After earning his law degree he went into private practice, frequently taking civil rights cases pro bono. He made an unsuccessful bid for the Senate in 1970, then earned a state judgeship.

In 1979, President Jimmy Carter named him to the federal bench. He was the first Black person to hold a federal judgeship in Florida since Reconstruction.

From the start, his career was marked by controversy. His harsh criticism of President Ronald Reagan, his appearance at a 1984 rally for then-presidential candidate Jesse Jackson and other moves considered unusual for a sitting federal judge raised questions about his impartiality. But Hastings insisted he was doing nothing wrong.

“Outside the courtroom, I speak out because I'm a citizen and I have the interests of a great number people of this country at heart,” he said. “I think it's better to have public officials express themselves. I don't think being a judge means I'm neutered.”

It wasn't long, though, before his judicial career was derailed. He became the first sitting U.S. judge tried on criminal charges.

Along with Washington lawyer William Borders Jr., Hastings was accused of soliciting a $150,000 bribe from two convicted racketeers seeking to shorten their sentences. Hastings contended Borders solicited the bribe without his knowledge.

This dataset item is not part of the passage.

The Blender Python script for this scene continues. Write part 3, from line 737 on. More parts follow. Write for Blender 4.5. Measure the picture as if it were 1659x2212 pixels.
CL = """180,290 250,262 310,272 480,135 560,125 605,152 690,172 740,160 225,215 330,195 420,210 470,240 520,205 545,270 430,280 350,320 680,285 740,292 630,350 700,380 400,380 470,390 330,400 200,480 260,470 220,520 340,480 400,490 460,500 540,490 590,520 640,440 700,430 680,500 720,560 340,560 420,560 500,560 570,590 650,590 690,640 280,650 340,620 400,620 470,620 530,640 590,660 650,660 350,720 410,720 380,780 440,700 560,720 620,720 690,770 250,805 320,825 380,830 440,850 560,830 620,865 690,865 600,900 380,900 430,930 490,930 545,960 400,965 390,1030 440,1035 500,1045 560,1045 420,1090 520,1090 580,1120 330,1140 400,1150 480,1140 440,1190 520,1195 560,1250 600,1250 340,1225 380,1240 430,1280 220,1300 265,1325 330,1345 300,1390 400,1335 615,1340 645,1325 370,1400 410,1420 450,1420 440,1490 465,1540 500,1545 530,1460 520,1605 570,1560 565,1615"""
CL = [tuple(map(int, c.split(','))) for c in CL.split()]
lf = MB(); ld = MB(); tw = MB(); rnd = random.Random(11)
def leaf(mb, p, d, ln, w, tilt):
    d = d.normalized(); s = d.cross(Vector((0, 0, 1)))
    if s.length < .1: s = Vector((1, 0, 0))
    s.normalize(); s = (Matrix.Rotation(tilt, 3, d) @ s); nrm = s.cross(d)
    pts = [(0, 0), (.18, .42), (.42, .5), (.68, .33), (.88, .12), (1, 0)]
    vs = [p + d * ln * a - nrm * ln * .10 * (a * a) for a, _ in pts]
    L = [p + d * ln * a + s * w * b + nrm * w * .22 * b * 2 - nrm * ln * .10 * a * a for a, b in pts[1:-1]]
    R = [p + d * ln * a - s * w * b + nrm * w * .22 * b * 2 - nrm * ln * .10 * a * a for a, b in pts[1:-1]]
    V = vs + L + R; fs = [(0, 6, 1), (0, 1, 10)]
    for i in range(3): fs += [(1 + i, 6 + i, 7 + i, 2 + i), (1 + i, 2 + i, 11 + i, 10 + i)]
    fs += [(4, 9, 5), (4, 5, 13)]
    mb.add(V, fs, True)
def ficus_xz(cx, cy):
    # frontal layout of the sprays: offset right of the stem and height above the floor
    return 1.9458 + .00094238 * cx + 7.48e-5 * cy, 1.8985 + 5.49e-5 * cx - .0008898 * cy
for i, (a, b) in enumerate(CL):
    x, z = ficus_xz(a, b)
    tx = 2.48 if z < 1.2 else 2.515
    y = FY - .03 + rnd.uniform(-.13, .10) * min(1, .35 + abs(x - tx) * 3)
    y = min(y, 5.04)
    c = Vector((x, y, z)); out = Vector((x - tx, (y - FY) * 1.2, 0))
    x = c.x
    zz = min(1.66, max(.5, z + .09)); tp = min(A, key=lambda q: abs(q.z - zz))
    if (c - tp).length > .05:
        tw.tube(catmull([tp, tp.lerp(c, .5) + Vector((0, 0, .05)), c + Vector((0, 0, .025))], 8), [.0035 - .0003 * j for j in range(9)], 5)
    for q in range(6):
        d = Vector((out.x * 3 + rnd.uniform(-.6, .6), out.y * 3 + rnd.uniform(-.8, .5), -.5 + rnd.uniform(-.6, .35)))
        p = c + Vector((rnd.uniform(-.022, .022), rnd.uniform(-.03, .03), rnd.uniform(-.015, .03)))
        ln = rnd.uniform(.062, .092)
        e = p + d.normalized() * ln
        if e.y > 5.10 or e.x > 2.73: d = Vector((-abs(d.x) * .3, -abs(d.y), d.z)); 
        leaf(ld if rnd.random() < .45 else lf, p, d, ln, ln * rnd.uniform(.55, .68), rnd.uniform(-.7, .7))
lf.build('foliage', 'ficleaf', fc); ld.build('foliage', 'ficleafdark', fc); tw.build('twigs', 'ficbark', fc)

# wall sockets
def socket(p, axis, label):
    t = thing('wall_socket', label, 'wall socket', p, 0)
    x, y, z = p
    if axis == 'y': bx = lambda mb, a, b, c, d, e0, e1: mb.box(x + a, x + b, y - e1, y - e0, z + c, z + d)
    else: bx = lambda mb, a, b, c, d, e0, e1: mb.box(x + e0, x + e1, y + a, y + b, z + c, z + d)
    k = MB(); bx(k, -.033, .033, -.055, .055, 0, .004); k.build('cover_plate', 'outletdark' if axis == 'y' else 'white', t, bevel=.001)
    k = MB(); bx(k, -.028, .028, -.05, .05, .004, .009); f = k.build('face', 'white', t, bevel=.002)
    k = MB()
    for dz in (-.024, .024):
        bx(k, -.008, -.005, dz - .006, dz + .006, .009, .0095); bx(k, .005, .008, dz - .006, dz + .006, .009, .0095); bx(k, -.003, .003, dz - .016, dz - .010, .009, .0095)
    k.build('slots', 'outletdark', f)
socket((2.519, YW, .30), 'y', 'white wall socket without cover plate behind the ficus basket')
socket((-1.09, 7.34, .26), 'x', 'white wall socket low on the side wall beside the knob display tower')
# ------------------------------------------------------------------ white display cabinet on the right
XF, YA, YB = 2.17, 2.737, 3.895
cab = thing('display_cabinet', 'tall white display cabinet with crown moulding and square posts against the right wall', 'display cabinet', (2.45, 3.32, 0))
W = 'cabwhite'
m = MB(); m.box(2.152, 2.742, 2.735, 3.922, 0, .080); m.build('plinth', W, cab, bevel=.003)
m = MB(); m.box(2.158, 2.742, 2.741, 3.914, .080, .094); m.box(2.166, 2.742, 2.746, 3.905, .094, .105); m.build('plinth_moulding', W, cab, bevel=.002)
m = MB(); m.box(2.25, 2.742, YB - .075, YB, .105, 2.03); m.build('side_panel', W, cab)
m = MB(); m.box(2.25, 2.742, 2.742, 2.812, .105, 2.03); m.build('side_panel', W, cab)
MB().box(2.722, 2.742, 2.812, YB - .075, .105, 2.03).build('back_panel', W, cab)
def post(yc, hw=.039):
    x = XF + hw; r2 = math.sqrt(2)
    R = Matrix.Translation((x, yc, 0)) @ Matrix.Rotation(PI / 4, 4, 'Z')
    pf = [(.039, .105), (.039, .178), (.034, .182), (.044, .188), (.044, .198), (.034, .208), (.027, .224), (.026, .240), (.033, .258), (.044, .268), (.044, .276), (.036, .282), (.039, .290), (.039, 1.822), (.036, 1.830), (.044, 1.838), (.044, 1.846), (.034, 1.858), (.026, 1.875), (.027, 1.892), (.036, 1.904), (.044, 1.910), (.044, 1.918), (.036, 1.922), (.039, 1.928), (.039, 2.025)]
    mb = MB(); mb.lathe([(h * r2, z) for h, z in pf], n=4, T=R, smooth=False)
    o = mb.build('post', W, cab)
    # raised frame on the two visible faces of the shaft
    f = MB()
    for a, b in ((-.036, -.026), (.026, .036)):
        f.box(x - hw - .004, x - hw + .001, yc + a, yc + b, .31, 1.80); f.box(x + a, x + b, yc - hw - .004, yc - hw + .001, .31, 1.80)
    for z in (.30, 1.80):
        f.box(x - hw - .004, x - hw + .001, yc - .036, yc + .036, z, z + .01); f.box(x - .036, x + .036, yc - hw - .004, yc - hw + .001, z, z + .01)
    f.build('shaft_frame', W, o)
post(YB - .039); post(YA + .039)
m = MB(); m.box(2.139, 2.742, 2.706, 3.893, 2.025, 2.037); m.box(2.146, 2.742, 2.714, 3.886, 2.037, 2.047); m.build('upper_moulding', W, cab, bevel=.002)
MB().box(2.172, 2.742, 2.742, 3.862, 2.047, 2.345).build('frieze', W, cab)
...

Borders was convicted and sentenced to five years. Hastings was acquitted, but it didn't put an end to questions about his ethics, and a judicial panel accused him of fabricating his defense. Though Hastings contended Congress' actions amounted to double jeopardy, the House impeached him in 1988 and the Senate convicted him in 1989.

A federal judge later reversed the impeachment, saying Hastings was improperly tried by a 12-member panel instead of the full Senate, but his exoneration was short-lived. Ruling later in the case of another ousted judge, the Supreme Court decided 7-2 that courts could not second-guess the Senate's power to remove federal officials from office.

By then, Hastings had already won a seat in Congress in 1992, taking his oath before the same body that had impeached him.